A ligação de Álvaro com o rio, é parte integrante de uma ligação maior, isto é, a ligação desta aldeia com a própria natureza que a envolve. Visitar Álvaro é um privilégio pelos mais variados motivados, mas um dos mais evidentes será certamente pela presença tão impactante das suas paisagens, que parecem ter sido desenhadas pela forma tão harmoniosa como se apresentam. É por tudo isto premente conhecer por dentro esta aldeia, não só através das suas ruas e das suas imensas capelas, mas também caminhando entre os seus pinheiros, eucaliptos e sobreiros, atravessando a sua bonita ponte romana, passando pela Ribeira de Alvelos, e deixando que o vislumbre do magnífico Rio Zêzere seja o perfeito companheiro desta viagem. Os cenários ao longo deste percurso são idílicos, contendo neles aquela rara beleza que não cabe dentro de nenhuma fotografia, por mais que a queiramos captar de todas as formas. Neste lugar com nome de pessoa, apenas a memória funciona enquanto forma de armazenamento de retratos, e sabendo que a mesma será sempre falível, até essa particularidade funciona como chamariz ao obrigatório regresso. 

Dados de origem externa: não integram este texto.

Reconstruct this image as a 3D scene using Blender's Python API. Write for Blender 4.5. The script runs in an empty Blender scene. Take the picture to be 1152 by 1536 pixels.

Visitar este tão antigo povoado, tem assim sabor de travessia, e existe nele algo que nunca se revela na sua totalidade, como se detivesse ele o poder de instigar em nós, uma constante necessidade de voltar, de revisitar, de rever com outros olhos e de observar com maior preceito. Nenhuma visita a Álvaro é igual, porque todas marcam novas e diferentes percepções, como se por efeitos de magia as coisas mudassem de sítio e se reorganizassem, o que, se de certa forma nos inquieta, ao mesmo tempo nos deixa mais vigilantes, mais alerta. Ali todos os cheiros contam, todas as texturas, todas as formas e cores e acima de tudo, todas as pessoas que se cruzam no nosso caminho. Existe na atmosfera deste lugar, uma poderosa força magnética, e isso explica a forma como nos sentimos sempre bem ali, não havendo qualquer tipo de estranheza, mesmo quando o conhecemos e sentimos pela primeira vez. Pode parecer absurdo, e certamente muito pouco realista, mas é como se na chegada estivéssemos a matar saudades. Como se noutra vida ali tivéssemos vivido ou apenas estado. Serão muito poucos os lugares por esse Mundo fora, cuja experiência se possa assimilar a esta, e isso explica a transcendência deste lugar, o facto de ninguém lhe conseguir ficar indiferente e as sensações que em nós desperta.